Mr. Knight noted that clarifying whether the necessary bomb-making ingredients were on site would be an important factor in determining if criminal charges would be brought, either against the 17-year-old high school junior involved or against his science teacher.
Superintendent Kruthaupt said the teacher, Randy Wilson, had exercised “poor judgment” in approving the project. Attempts to reach Mr. Wilson last week were unsuccessful.
Mr. Wilson was placed on paid leave Jan. 14, pending the outcome of the criminal investigation and the school district’s own inquiry, the superintendent said. He added that he had no plans to discipline the student.
—Caroline Hendrie
California District Acquires Brothel Site In Plea Deal
California’s Pomona school district acquired some new property through some highly unusual circumstances last week, after a husband and wife accused of running two brothels in the area agreed to a court settlement.
The agreement will give the land on which one of the brothels stood to the district for use by the neighboring elementary school. The former brothel, known as the Swedish Salon, is bordered on three sides by the 700-student Abraham Lincoln Elementary School’s campus.
The brothel’s owner, 65-year-old Herschel H. Jennings, pleaded guilty on Jan. 9 to a felony count of conspiracy to run a house of prostitution and two misdemeanor counts of running houses of prostitution. His wife, 64-year-old Kay J. Jennings, pleaded no contest to the same charges.

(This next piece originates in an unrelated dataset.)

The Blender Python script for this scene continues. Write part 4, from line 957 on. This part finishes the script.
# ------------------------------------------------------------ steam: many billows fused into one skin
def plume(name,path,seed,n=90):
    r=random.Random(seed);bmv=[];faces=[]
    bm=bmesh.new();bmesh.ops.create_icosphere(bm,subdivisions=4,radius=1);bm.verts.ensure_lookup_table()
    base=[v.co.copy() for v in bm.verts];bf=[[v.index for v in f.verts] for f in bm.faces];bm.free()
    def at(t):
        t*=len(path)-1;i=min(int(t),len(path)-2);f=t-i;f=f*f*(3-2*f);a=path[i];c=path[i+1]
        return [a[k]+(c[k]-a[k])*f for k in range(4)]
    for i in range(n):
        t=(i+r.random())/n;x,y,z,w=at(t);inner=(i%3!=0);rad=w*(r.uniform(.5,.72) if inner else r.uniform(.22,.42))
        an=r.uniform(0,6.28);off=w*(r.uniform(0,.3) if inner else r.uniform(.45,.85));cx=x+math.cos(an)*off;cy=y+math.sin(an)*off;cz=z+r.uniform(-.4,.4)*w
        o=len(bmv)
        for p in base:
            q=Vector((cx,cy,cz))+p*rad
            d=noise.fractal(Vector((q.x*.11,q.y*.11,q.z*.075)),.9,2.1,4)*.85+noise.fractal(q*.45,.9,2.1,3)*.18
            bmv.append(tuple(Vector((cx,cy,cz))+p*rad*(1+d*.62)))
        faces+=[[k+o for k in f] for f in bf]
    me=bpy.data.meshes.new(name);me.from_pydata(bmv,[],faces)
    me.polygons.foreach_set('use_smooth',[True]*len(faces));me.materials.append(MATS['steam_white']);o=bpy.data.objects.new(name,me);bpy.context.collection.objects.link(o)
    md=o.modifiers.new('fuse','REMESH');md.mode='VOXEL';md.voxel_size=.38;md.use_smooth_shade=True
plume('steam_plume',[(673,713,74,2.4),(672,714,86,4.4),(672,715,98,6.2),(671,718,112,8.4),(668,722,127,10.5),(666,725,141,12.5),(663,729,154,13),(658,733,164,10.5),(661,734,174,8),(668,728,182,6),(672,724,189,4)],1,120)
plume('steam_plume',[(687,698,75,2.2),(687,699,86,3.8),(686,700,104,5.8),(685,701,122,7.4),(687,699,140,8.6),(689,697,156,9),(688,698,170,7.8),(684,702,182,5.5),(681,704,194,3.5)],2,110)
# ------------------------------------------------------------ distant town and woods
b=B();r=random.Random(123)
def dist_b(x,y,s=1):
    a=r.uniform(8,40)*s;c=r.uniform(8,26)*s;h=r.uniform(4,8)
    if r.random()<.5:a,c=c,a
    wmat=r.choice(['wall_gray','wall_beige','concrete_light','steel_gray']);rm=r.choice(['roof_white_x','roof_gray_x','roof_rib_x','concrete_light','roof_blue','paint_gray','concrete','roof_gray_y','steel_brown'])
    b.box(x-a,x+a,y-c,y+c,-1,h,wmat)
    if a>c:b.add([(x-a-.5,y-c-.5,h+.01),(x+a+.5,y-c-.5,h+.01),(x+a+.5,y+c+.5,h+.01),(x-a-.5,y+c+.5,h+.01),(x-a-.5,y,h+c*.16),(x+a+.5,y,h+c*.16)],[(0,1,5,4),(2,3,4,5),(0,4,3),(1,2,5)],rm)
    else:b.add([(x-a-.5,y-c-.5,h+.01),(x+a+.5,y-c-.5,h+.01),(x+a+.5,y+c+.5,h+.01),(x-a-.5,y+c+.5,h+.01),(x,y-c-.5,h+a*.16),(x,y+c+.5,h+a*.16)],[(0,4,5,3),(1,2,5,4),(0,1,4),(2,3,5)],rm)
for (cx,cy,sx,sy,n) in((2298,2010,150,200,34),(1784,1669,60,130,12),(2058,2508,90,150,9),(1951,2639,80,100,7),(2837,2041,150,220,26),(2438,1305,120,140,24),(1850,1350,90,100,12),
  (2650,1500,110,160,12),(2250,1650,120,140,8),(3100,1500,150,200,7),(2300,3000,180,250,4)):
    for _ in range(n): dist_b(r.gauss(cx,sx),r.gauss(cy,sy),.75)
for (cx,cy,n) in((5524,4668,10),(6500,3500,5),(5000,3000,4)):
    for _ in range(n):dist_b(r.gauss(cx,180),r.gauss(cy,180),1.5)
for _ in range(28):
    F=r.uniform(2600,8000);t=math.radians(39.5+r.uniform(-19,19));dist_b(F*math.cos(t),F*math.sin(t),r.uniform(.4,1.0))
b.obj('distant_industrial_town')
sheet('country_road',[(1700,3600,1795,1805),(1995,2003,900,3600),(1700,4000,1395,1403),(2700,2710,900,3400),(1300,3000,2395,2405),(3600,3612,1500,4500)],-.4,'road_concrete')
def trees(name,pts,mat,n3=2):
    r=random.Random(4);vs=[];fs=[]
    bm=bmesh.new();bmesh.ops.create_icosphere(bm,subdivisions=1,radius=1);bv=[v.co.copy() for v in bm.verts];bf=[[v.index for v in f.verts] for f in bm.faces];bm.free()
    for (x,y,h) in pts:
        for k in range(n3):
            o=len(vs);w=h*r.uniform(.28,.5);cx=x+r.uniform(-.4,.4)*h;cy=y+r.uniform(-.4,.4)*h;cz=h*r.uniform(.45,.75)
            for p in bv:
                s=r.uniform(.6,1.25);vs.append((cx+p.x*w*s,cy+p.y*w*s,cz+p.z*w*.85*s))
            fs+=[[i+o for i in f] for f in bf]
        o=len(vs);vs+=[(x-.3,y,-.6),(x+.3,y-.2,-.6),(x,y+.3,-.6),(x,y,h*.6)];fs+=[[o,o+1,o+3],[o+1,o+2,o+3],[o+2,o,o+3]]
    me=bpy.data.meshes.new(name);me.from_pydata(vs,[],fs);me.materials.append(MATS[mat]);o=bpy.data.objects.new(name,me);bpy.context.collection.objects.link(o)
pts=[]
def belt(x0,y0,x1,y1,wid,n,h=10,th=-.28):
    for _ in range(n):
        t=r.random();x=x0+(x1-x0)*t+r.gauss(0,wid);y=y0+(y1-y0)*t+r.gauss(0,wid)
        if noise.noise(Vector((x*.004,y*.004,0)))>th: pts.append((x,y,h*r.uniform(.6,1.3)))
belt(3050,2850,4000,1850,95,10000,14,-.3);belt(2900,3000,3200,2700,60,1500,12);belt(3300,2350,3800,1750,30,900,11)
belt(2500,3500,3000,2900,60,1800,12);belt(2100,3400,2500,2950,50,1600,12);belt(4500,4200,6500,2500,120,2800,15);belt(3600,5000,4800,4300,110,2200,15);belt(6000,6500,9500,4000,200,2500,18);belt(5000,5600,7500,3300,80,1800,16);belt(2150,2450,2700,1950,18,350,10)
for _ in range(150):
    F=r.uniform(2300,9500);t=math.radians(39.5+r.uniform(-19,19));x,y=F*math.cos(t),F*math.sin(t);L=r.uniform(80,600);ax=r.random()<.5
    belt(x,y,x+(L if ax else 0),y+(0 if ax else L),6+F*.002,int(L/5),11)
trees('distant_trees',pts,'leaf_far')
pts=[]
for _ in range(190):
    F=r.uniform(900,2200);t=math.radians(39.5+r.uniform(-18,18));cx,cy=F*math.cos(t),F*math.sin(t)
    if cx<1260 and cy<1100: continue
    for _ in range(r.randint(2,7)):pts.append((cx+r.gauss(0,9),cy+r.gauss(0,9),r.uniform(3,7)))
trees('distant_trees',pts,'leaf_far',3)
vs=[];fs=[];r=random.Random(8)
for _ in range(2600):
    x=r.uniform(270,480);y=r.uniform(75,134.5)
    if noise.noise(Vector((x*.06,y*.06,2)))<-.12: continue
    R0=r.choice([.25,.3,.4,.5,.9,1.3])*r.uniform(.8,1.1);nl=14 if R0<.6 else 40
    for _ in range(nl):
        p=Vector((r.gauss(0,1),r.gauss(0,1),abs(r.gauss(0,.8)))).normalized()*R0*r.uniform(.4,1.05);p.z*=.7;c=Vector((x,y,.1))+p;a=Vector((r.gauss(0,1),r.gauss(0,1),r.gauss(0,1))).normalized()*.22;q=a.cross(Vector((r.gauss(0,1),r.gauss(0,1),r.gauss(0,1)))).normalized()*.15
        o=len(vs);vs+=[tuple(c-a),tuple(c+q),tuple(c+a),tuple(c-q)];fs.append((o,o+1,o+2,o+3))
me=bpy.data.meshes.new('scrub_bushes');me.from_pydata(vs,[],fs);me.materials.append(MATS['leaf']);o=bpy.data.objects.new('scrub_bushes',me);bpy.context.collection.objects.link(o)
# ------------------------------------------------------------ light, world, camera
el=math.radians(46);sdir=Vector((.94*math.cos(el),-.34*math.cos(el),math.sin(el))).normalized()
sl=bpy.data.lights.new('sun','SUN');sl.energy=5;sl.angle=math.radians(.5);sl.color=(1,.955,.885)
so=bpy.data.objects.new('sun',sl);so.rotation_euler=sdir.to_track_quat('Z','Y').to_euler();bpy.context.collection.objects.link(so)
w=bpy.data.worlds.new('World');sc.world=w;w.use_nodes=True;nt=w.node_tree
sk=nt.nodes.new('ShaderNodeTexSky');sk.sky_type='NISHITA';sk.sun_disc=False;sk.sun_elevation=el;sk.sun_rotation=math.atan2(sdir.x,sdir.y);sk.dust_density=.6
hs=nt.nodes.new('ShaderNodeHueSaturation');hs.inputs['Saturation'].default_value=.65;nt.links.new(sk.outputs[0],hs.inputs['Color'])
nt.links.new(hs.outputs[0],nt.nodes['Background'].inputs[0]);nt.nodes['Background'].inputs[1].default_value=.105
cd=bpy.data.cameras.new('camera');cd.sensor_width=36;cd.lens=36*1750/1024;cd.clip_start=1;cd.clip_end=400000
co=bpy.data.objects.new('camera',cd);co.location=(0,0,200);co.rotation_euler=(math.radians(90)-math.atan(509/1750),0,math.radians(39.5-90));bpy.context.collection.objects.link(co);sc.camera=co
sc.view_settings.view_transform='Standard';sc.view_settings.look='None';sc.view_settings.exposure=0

Deputy District Attorney Gail Ehrlich of Los Angeles County said that the forfeiture of the land by the couple “turns a successful criminal prosecution of operation of a brothel into an opportunity for more classrooms for children in Pomona.”
William J. Stelzner, a spokesman for the school district, said the 35,000-student district plans to raze the existing structure and use it either as a place for new portable classrooms or as a playground.
“We will no longer be in a situation where parents and students have to be confronted by a very undesirable element that’s been there for 30 years now,” Mr. Stelzner said.
—Jessica L. Sandham
Student’s Controversial Sweatshirt Didn’t Violate Dress Code, Judge Says
A Woodbury, Minn., high school student’s constitutional rights were violated when his principal told him he could not wear a sweatshirt that read “Straight Pride,” a federal judge ruled last week.
U.S. District Judge Donovan Frank ruled that the 15,300-student South Washington County district’s dress code was unconstitutional, and that officials did not sufficiently demonstrate how Elliot Chambers’ sweatshirt could disrupt the school environment.
The Center for Law and Policy at the Tupelo, Miss.-based American Family Association had filed a lawsuit on behalf of the student and his parents last April. The organization, which promotes “traditional family values,” argued that the student’s right to free expression was violated.
The judge had issued a preliminary injuction last May allowing the student to continue wearing the shirt. At the time, district officials said they accepted the ruling. “That hasn’t changed,” Mary Elrod, a spokeswoman for the district, said last week.
Stephen M. Crampton, the chief counsel for the center, said, “We are pleased that Elliot’s rights have been vindicated.”